In “Absolutely Now,” which takes her to an hallucinogenic tea party in Umbria, a Native American soul retrieval session [incongruously, in Wales] and woodsy self-realization meetings in northern California, she chronicles her spiritual quest.
En route, she becomes increasingly disenchanted with the values she has perpetuated in her work. “We live in a culture where Princess Diana or Madonna influence the way people think more than statesmen and politicians,” she writes. “A culture that I am, in part, responsible for creating.”
The more socially conscious Franks who emerged from the pilgrimage lectures on feminist and futurist issues and works with UNESCO to promote fashion in developing countries. A whirlwind of energy, Franks shows no signs of letting up now that she’s in L.A.
“I end up having just as mad a day as I’d have in London,” she says, chronicling one in which she visited the Rose Bowl swap meet, continued to a Rain Forest event with Tom Hayden, then rushed to the launch of a mind/body/spirit Web site.

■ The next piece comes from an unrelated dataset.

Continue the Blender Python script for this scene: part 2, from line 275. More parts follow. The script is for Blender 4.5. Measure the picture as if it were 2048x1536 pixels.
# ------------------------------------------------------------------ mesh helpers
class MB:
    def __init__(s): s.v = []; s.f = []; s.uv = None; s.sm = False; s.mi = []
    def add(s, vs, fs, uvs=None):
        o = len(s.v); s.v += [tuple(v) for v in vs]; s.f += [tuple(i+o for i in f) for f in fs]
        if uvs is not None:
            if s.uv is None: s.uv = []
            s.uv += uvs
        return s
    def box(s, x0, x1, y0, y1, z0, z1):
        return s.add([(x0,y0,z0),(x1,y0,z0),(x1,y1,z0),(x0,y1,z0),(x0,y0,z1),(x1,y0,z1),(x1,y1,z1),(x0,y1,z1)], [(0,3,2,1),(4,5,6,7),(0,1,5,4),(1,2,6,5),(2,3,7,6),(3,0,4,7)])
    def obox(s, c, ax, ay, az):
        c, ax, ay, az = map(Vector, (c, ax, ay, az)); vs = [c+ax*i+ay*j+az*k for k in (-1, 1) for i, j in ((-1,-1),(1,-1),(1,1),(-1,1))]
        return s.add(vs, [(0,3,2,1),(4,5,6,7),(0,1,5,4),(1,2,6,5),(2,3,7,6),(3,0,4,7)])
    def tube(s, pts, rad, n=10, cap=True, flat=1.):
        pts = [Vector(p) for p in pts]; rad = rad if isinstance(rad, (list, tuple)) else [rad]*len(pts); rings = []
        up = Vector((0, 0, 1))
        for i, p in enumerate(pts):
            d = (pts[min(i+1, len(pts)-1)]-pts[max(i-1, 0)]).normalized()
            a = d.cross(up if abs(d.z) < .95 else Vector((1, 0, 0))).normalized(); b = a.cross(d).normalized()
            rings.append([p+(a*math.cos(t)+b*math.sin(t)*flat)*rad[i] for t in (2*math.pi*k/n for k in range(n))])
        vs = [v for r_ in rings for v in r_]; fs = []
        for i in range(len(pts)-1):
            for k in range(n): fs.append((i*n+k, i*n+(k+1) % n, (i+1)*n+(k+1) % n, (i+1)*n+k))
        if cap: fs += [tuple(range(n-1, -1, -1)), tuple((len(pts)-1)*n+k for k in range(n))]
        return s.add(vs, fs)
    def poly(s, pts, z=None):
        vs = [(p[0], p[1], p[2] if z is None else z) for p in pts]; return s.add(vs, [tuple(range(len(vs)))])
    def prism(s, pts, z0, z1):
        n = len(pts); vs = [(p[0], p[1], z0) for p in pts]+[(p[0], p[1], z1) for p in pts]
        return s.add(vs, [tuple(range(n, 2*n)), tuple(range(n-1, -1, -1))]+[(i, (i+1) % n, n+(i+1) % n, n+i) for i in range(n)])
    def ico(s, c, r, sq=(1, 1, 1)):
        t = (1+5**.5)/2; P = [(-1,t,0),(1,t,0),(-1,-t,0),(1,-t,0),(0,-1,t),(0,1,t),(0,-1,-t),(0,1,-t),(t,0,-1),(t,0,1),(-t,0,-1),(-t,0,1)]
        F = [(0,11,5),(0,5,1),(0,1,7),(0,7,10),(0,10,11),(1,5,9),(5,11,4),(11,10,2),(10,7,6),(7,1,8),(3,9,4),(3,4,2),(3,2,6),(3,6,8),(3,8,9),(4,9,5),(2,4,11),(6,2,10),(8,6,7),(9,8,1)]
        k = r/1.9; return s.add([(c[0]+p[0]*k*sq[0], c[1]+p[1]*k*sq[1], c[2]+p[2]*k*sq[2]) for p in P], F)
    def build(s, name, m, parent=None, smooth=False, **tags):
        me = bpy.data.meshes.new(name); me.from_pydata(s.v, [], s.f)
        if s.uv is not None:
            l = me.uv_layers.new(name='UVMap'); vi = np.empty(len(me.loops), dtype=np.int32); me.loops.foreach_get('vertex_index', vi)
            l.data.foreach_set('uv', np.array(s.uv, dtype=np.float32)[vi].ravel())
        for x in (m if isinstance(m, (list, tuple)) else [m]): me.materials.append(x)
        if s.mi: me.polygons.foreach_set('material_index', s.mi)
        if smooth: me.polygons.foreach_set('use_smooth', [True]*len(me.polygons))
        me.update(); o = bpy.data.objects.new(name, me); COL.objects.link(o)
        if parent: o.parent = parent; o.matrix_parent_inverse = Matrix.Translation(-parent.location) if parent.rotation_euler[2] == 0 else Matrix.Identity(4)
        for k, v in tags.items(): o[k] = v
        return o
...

“They probably think I’m well off here with all the other weirdos,” she says about the London press, who have been known to take potshots at their high-profile fashion maven. “They adore me. It’s just the British style,” she adds, brushing off the sniping.
Yet Los Angeles is considered the capital of shallow hype. How does that square with Franks’s new values?
“I can get reborn here,” she says. “It gets a bit exhausting in London. Even if I got really famous, I’d still be nobody compared to people in this town. That suits me fine.”